Sadly, this can be difficult to remember in such times. Accessing it often requires overcoming hurdles of denial. This isn’t a new phenomenon for me, and certainly won’t be for the majority of those who practise yoga. No matter how much joy and peace and energy we know that it brings us, we go through times where it seems that there are simply not enough hours in the day. Times when yoga becomes part of a to-do list rather than part of the fabric of life.

Luckily, I remembered something. Under the canopy of the Cambodian jungle, Sean had asked one more question:

“What happens if you forget to brush your teeth one night? Do you wake up the next day and think ‘that’s it, I’m never brushing again’?”
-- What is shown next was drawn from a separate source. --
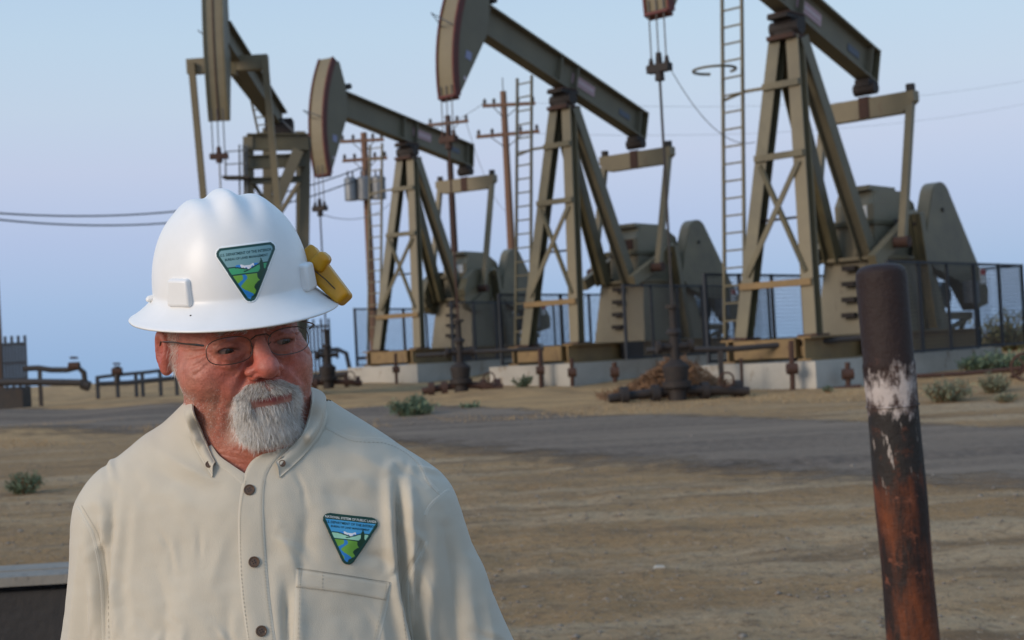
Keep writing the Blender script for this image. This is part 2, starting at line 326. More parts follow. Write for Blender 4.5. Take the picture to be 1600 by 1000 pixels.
# ------------------------------------------------------------ pumpjacks (local x: from well to gearbox, y: to the far side)
H, A_, C_ = 7.3, 4.45, 3.45
def pumpjack(X, Y, phi, tau, label, bu=.40, foot=2.0, ladder_top=8.0, red=0.0, eq_rust=True, crank_up=False, ring=False):
    z0 = float(terr(X, Y)); root = empty('pumpjack', (X, Y, z0), phi)
    tag(root, label, 'pumpjack', 'pumpjacks in the row')
    Ry = Matrix.Rotation(tau, 3, 'Y')                       # raises the well end (-x)
    # foundations and skid
    k = 0
    for xa, xb in ((-1.9, -.1), (-.08, 1.9), (1.92, 4.2), (4.22, 6.6)):
        MB().box(((xa+xb)/2, 0, .2), (xb-xa, 2.6, .56)).build('concrete_block', M['concrete'], root)
    for y in (-.85, .85): MB().hbeam((-1.5, y, .72), (6.2, y, .72), .3, .46, .035, (0, 0, 1)).build('skid_beam', M['ochre'], root)
    for x in (-1.42, -.2, 1.6, 4.2, 6.1): MB().bar((x, -.68, .74), (x, .68, .74), .22, .36, (0, 0, 1)).build('skid_crossmember', M['ochre'], root)
    MB().box((1.05, -1.02, .72), (.9, .1, .42)).build('skid_box', M['black'], root)
    # samson post
    topz = H-.35
    for s in (-1, 1):
        lg = MB(); lg.hbeam((-.02, s*.2, topz), (-.98, s*.78, .97), .27, .27, .03, (1, 0, 0)); l = lg.build('front_leg', M['tan' if s < 0 else 'olive'], root)
        MB().box((-.98, s*.78, .965), (.5, .42, .05)).build('foot_plate', M['rust'], l)
        MB().hbeam((.1, s*.2, topz), (foot, s*.42, 2.5), .3, .3, .03, (0, 1, 0)).build('rear_leg', M['grey_green' if s < 0 else 'olive'], root)
    def legp(z, s): t = (topz-z)/(topz-.97); return Vector((-.02-.96*t-.17, s*(.2+.58*t), z))
    for z, m_ in ((6.0, 'olive'), (4.55, 'olive'), (2.0, 'ochre')): MB().bar(legp(z, -1)-Vector((0, .12, 0)), legp(z, 1)+Vector((0, .12, 0)), .08, .13).build('crossbar', M[m_], root)
    MB().bar(legp(4.4, -1), legp(2.2, 1), .07, .1).build('diagonal_brace', M['olive'], root)
    MB().bar(legp(4.4, 1)+Vector((.04, 0, 0)), legp(2.2, -1)+Vector((.04, 0, 0)), .07, .1).build('diagonal_brace', M['olive'], root)
    MB().bar(legp(3.3, 1)+Vector((.25, 0, 0)), legp(3.3, -1)+Vector((.25, 0, 0)), .05, .05).build('crossbar', M['dark'], root)
    MB().box((.03, 0, topz+.02), (.62, .62, .09)).build('post_cap', M['rust'], root)
    b = MB(); b.tube([(0.02, -.33, H-.12), (0.02, .33, H-.12)], .17, 14); b.box((.02, 0, H-.13), (.3, .42, .32)); b.box((.02, 0, H+.08), (.72, .46, .09)); b.build('saddle_bearing', M['black'], root, True)
    MB().box((.02, 0, H+.145), (.6, .5, .04)).build('saddle_plate', M['rust'], root)
    # walking beam (built along local x about the pivot, then tilted)
    piv = Vector((0, 0, H)); D = .78; zc = .17+D/2
    def T(p): return piv+Ry @ Vector(p)
    def tb(b, c, d): b.box(T(c), d, Ry)
    b = MB(); tb(b, (-.0, 0, zc), (7.15, .03, D-.08)); tb(b, (0, 0, .17+.022), (7.15, .36, .044)); tb(b, (0, 0, .17+D-.022), (7.15, .36, .044))
    b.build('walking_beam', M['grey_green'], root)
    for x in (-3.3, -.35, .35, 3.3):
        b = MB(); tb(b, (x, -.09, zc), (.03, .15, D-.1)); tb(b, (x, .09, zc), (.03, .15, D-.1)); b.build('stiffener', M['grey_green'], root)
    b = MB(); tb(b, (3.59, 0, zc), (.03, .37, D+.02)); b.build('end_plate', M['olive'], root)
    b = MB(); tb(b, (.78, -.025, zc+.05), (1.0, .012, .27)); pl = b.build('name_plate', M['pink'], root)
    b = MB(); tb(b, (.78, -.036, zc+.05), (.86, .01, .05)); b.build('plate_stripe', M['pale'], pl)
    b = MB(); tb(b, (2.7, -.025, zc+.0), (.5, .012, .16)); b.build('blue_marking', mat('faded_blue', (0.075, 0.09, 0.12), .6), root)
    # horsehead: plates + curved face
    n = 16; bl = .40
    arc = [(-A_*math.cos(t), A_*math.sin(t)) for t in np.linspace(-bl, bu, n)]
    prof = arc+[(arc[-1][0]+.34, arc[-1][1]-.02), (-3.42, .17+D+.12), (-3.3, .17+.02), (arc[0][0]+.13, arc[0][1]+.02)]
    pv = [(p[0], p[1]) for p in prof]
    hd = MB().prism(pv, -.2, .2, Matrix.Translation(piv) @ Ry.to_4x4()); head = hd.build('horsehead', M['grey_green'], root)
    def strip(y0, y1, off, th):
        q = [((-(A_+off))*math.cos(t), (A_+off)*math.sin(t)) for t in np.linspace(-bl-.002, bu, n)]
        w = [((-(A_+off-th))*math.cos(t), (A_+off-th)*math.sin(t)) for t in np.linspace(bu, -bl-.002, n)]
        return MB().prism(q+w, y0, y1, Matrix.Translation(piv) @ Ry.to_4x4())
    strip(-.25, .25, .03, .028).build('face_plate', M['tan'], head)
    for s in (-1, 1): strip(s*.25-.025, s*.25+.025, .07, .19).build('face_flange', M['oxide'], head)
    b = MB(); q = [T((-A_*math.cos(-bl), 0, A_*math.sin(-bl)))]; b.box(T((-A_*math.cos(bl)+.0, 0, -A_*math.sin(bl)-.03)), (.2, .5, .06), Ry); b.build('toe_plate', M['oxide'], head)
    b = MB(); t_ = .62*bu+.38*-bl
    b = MB().tube([T((-(A_+.03), -.16, -.12)), T((-(A_+.62), .0, -.06)), T((-(A_+.03), .16, -.12))], .015, 6); b.build('wireline_guard', M['galv'], head)
    b = MB(); tb(b, (-3.85, -.205, -.62), (.2, .006, .2)); b.build('lilac_sticker', M['blue_sticker'], head)
    b = MB(); b.tube([T((-3.86, -.2, -1.2)), T((-3.86, -.207, -1.2))], .055, 10); b.build('inspection_hole', M['pale'], head)
    b = MB(); b.tube([T((-3.2, -.19, 1.13)), T((-3.2, .19, 1.13))], .09, 8); b.build('head_hinge', M['dark'], head)
    # bridle, carrier bar, polished rod
    lo = T((-A_*math.cos(-bl), 0, A_*math.sin(-bl))); xr = -A_-.05; zc_b = lo.z-1.0
    br = MB()
    for y in (-.16, 0, .16): br.tube([(xr, y, lo.z+.25), (xr, y, zc_b+.05)], .014, 6)
    bo = br.build('bridle_cables', M['cable'], root)
    cb = MB(); cb.box((xr, 0, zc_b), (.16, .46, .14)); cb.tube([(xr, 0, zc_b-.22), (xr, 0, zc_b+.28)], [.09, .05], 10)
    for y in (-.17, .17): cb.tube([(xr, y, zc_b-.05), (xr, y, zc_b+.2)], [.075, .03], 8)
    cb.build('carrier_bar', M['black'] if not eq_rust else M['rust' if red else 'black'], root, True)
    MB().tube([(xr, 0, zc_b), (xr, 0, 1.15)], .024, 8).build('polished_rod', M['dark'] if not red else M['rust'], root)
    # equalizer hangs from the tail bearing
    tb_ = T((C_-.1, 0, .17)); ez = tb_.z-.62
    b = MB(); b.box((tb_.x, 0, tb_.z-.08), (.34, .34, .16)); b.tube([(tb_.x, -.25, tb_.z-.2), (tb_.x, .25, tb_.z-.2)], .14, 12); b.build('tail_bearing', M['black'], root, True)
    W = 1.16
    pr = [(-W, .2), (W, .2), (W, -.02), (W-.28, -.24), (-W+.28, -.24), (-W, -.02)]
    Mz = Matrix.Translation((tb_.x, 0, ez)) @ Matrix.Rotation(R(90), 4, 'Z')
    eq = MB().prism(pr, -.13, .13, Mz).build('equalizer', M['tan'], root)
    MB().box((tb_.x, 0, ez+.0), (.3, .24, .46)).build('saddle_strap', M['rust'], eq)
    for s in (-1, 1): MB().tube([(tb_.x, s*(W-.12), ez+.2), (tb_.x, s*(W-.12), ez+.36)], .1, 10).build('pitman_cap', M['dark'], eq, True)
    # gear reducer on its pedestal
    gx, gz = 3.35, 3.25
    pv = [(-1.35, .95), (1.15, .95), (1.0, 2.5), (-1.12, 2.5)]
    p = MB(); vs = []
    for x, z, y in ((-1.4, .95, .8), (1.7, .95, .8), (1.25, 2.5, .68), (-1.12, 2.5, .68)): vs += [(gx+x, -y, z), (gx+x, y, z)]
    p.add(vs, [(0, 2, 4, 6), (7, 5, 3, 1), (0, 1, 3, 2), (2, 3, 5, 4), (4, 5, 7, 6), (6, 7, 1, 0)])
    ped = p.build('pedestal', M['guard_tan'], root)
    MB().box((gx, 0, 2.535), (2.6, 1.5, .07)).build('pedestal_deck', M['tan'], ped)
    for i in range(4): MB().box((gx-1.42+.045*i, .0, 1.35+i*.33), (.16, .3, .1)).build('ladder_step', M['black'], ped)
    for y in (-.3, .3):
        for i in range(2): MB().box((gx-1.2, y+.12*i, 2.6), (.1, .07, .1)).build('deck_bolt', M['black'], ped)
    b = MB()
    pr = [(-.95, -.68), (-.95, .42), (-.72, .72), (.4, .74), (.95, .5), (1.1, .1), (1.1, -.68)]
    b.prism([(gx+x, gz+.02+z) for x, z in pr], -.46, .46); gb = b.build('gearbox', M['guard_tan'], root)
    MB().box((gx-.28, 0, gz+.80), (1.2, .7, .1)).build('gearbox_lid', M['guard_tan'], gb)
    b = MB(); b.box((gx, 0, gz+.05), (2.14, 1.0, .09)); b.build('split_flange', M['olive'], gb)
    MB().box((gx-.965, -.16, gz+.28), (.02, .3, .26)).build('data_plate', M['white'] if not red else M['rust'], gb)
    b = MB(); b.tube([(gx, -1.0, gz), (gx, 1.0, gz)], .14, 12); b.build('crankshaft', M['dark'], gb, True)
    # cranks: solve crank angle for the pitman length
    Pl, Rr = 3.15, 1.0; ex, ezz = tb_.x, ez
    best = None
    for a in np.radians(np.arange(150, 330, .5)):
        px_, pz_ = gx+Rr*math.cos(a), gz+Rr*math.sin(a); e = abs(math.hypot(px_-ex, pz_-ezz)-Pl)
        if best is None or e < best[0]: best = (e, a)
    a = best[1] if not crank_up else R(205)
    pin = (gx+Rr*math.cos(a), gz+Rr*math.sin(a))
    ca, sa = math.cos(a), math.sin(a)
    for s in (-1, 1):
        Mc = Matrix.Translation((gx, s*.78, gz)) @ Matrix.Rotation(-a, 4, 'Y')
        c = MB().prism([(-.3, -.2), (-.3, .2), (1.95, .14), (1.95, -.14)], -.09, .09, Mc).build('crank', M['tan'], root)
        for t_ in ((-1, 1) if crank_up else ()):
            cw = [(.35, t_*.17), (.55, t_*.52), (1.0, t_*.68), (1.5, t_*.6), (1.85, t_*.36), (1.9, t_*.17)]
            if t_ < 0: cw = cw[::-1]
            MB().prism(cw, -.13, .13, Mc).build('counterweight', M['olive'], c)
        MB().hbeam((gx-.15, s*1.02, 3.45), (gx+.35, s*1.02, .98), .2, .28, .04, (0, 1, 0)).build('side_column', M['olive'], root)
        MB().bar((pin[0], s*(W-.12), pin[1]), (ex, s*(W-.12), ez+.1), .15, .15, (1, 0, 0)).build('pitman_arm', M['tan'], root)
        MB().tube([(pin[0], s*.6, pin[1]), (pin[0], s*1.2, pin[1])], .12, 12).build('wrist_pin', M['rust'], root, True)
    # belt guard and motor
    yb = -.72; cx, cz, rr = 4.75, 3.72, .5
    pts = [(cx+rr*math.cos(t), cz+rr*math.sin(t)) for t in np.linspace(R(150), R(32), 12)]
    guard = pts+[(6.95, 1.85), (6.92, 1.5), (6.2, 1.36), (5.5, 2.0), (4.2, 2.3), (cx-.95, 2.6), (cx-.75, 3.3)]
    g = MB().prism(guard[::-1], yb-.16, yb+.12).build('belt_guard', M['guard_tan'], root)
    MB().prism([(cx+(x-cx)*1.0, z) for x, z in guard[::-1]], yb-.19, yb-.165).build('guard_rim', M['olive'], g)
    MB().tube([(cx, yb-.19, cz-.12), (cx, yb-.215, cz-.12)], .05, 8).build('guard_bolt', M['black'], g)
    b = MB(); b.tube([(5.9, -.35, 1.75), (5.9, .55, 1.75)], .3, 14); mt = b.build('motor', M['galv'], root, True)
    MB().box((5.9, .1, 2.08), (.3, .3, .14)).build('terminal_box', M['white'], mt)
    b = MB(); b.bar((4.9, -.6, 1.25), (6.6, -.6, 1.25), .12, .16); b.bar((4.9, .5, 1.25), (6.6, .5, 1.25), .12, .16); b.bar((6.5, -.6, 1.2), (5.4, -.6, .95), .09, .09); b.bar((6.0, -.62, .95), (6.5, -.62, 1.3), .08, .08)
    b.build('motor_mount', M['tan'], root)
    # control cabinet + signs on the near side
    MB().box((5.35, -1.2, 1.75), (.42, .2, .5)).build('control_box', M['galv'], root)
    s_ = MB().box((5.9, -1.25, 2.1), (.26, .02, .34)).build('warning_sign', M['white'], root); MB().box((5.9, -1.263, 2.2), (.24, .006, .12)).build('sign_band', M['red'], s_)
    # ladder with hoop on the far side
    yl = 1.28; lad = empty('ladder'); lad.parent = root
    bk = MB()
    for s in (-1, 1): bk.bar((-.55+.02, yl+s*.24, 1.0 if s > 0 else .95), (.12, yl+s*.24, ladder_top), .05, .07, (1, 0, 0))
    bk.build('rail', M['olive'], lad)
    z = 1.35
    while z < ladder_top-.1:
        f_ = (z-1)/(ladder_top-1); x = -.55+.67*f_
        MB().bar((x, yl-.24, z), (x, yl+.24, z), .035, .035).build('rung', M['olive'], lad); z += .36
    b = MB(); b.bar((0, .3, 6.05), (-.05, yl-.25, 6.05), .06, .06); b.bar((-.05, yl-.25, 6.05), (-.05, yl+.25, 5.95), .05, .05); b.build('ladder_bracket', M['olive'], lad)
    if ring: MB().ring((-.35, yl+.25, 6.55), .44, .03, (0, 0, 1), 20, 0, 5.2).build('safety_hoop', M['olive'], lad)
    return root
jD = pumpjack(5.83, 28.54, R(48.5), R(17), 'largest and nearest pumpjack at the right, its head cut off by the frame top', foot=2.15, ladder_top=8.6, ring=True)
jC = pumpjack(1.58, 36.14, R(51.2), R(16.3), 'middle pumpjack with raised head reaching the top edge and a rusty gearbox front', ladder_top=8.0, red=1)
jB = pumpjack(-3.03, 44.75, R(58.8), R(7.5), 'smallest pumpjack just right of the hard hat, whole head visible with tall arc', ladder_top=7.6, crank_up=True)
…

 No. You pick up the toothbrush and carry on. This point has taken me a while longer to digest and acknowledge as the metaphor it was intended to be. Many of us are programmed to aim for perfection, giving up if we perceive that we are not going to achieve a 100% record or that we are not able to give something our absolute best. I’d be lying if I said this hasn’t ever applied to me.  Thankfully, I no longer let it apply to my yoga practice. In the wise words of Salvador Dali, “have no fear of perfection - you’ll never reach it.”

I am slowly coming to accept that it’s ok to miss a day on the mat. It’s even ok to miss a week! It makes no difference if there are 2 minutes or 2 hours to spare. It’s not about how many shapes you can contort your body into, or how many minutes you can sit still. It’s no problem to be exhausted or worried or preoccupied. In such lulls, I have learned to take a step back and remind myself why I started practising yoga in the first place. More often than not, remembering my intention brings me back to the mat even on the busiest of days.

After many years of practising yoga, only recently am I beginning to appreciate the meaning of living yoga. Of allowing it into every moment of the day, whether on or off the mat. Whether in downward dog or taking the dog for a walk. Of course, this doesn’t come easily. It takes dedication, practice and the humility to accept when you have wandered and bring yourself back, without beating yourself up. When you begin to bring the values of yoga into your everyday life, it doesn’t matter how much or how little time you have in a day. After all, one of yoga’s vital lessons is to be at peace with what is, exactly as it is. No matter how imperfect.